In spite of an envisaged decrease in fellings during the next decade in those countries where heavy overcuttings were made during the war and in the postwar period to meet reconstruction requirements, this reduction will in the same period be more than offset by increased fellings in other countries, made possible by the past work of foresters to improve their stands. By 1965, total fellings are likely to reach a new peak, while the volume of industrial wood may exceed the 1950 output by more than 25 percent. This increase is to be ascribed also to a greater proportion of industrial wood out of the total which today's forestry practices makes it possible to obtain.

The Commission congratulated FAO and ECE on the closeness of the forecasts for 1960 made in the study, European Timber Trends and Prospects, with those at present available for the same year.
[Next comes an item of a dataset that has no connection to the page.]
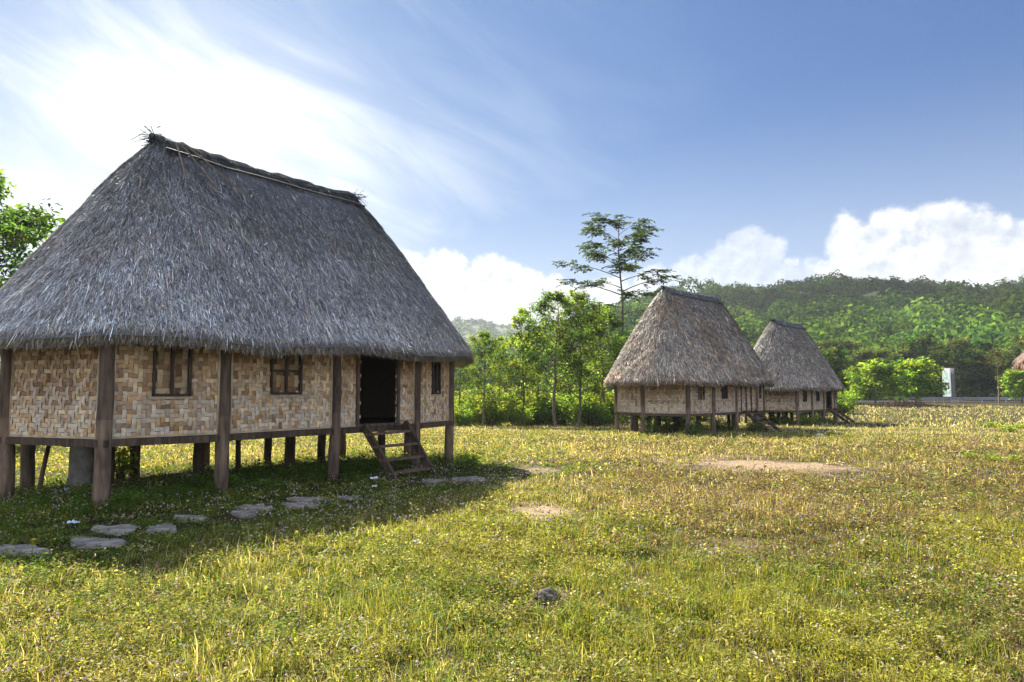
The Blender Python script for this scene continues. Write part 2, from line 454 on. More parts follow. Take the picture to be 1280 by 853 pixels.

It wished to put on record that such closeness was the best justification for the FAO Forestry Division undertaking to assess world wood supplies and requirements for 1975.

The Commission concluded its session with a review of current FAO forestry activities as they affect the European region, and made proposals as to future orientation of the Organization's program of work.

Finally the Commission unanimously elected Mr. Alberto M. Camaiti, Director-General of Mountain Economy and Forests of Italy, as its new Chairman for the coming two years. Mr. Alf. E. Langsaeter (Norway) and Mr. K. Oedekoven (Germany) were also unanimously elected First and Second Vice-Chairman respectively, for the same term of office.

On behalf of all delegations, Mr. Camaiti congratulated the retiring Chairman, Sir Henry Beresford-Peirse, of the United Kingdom, on the excellent and most tactful way in which he had presided over the last two sessions of the Commission.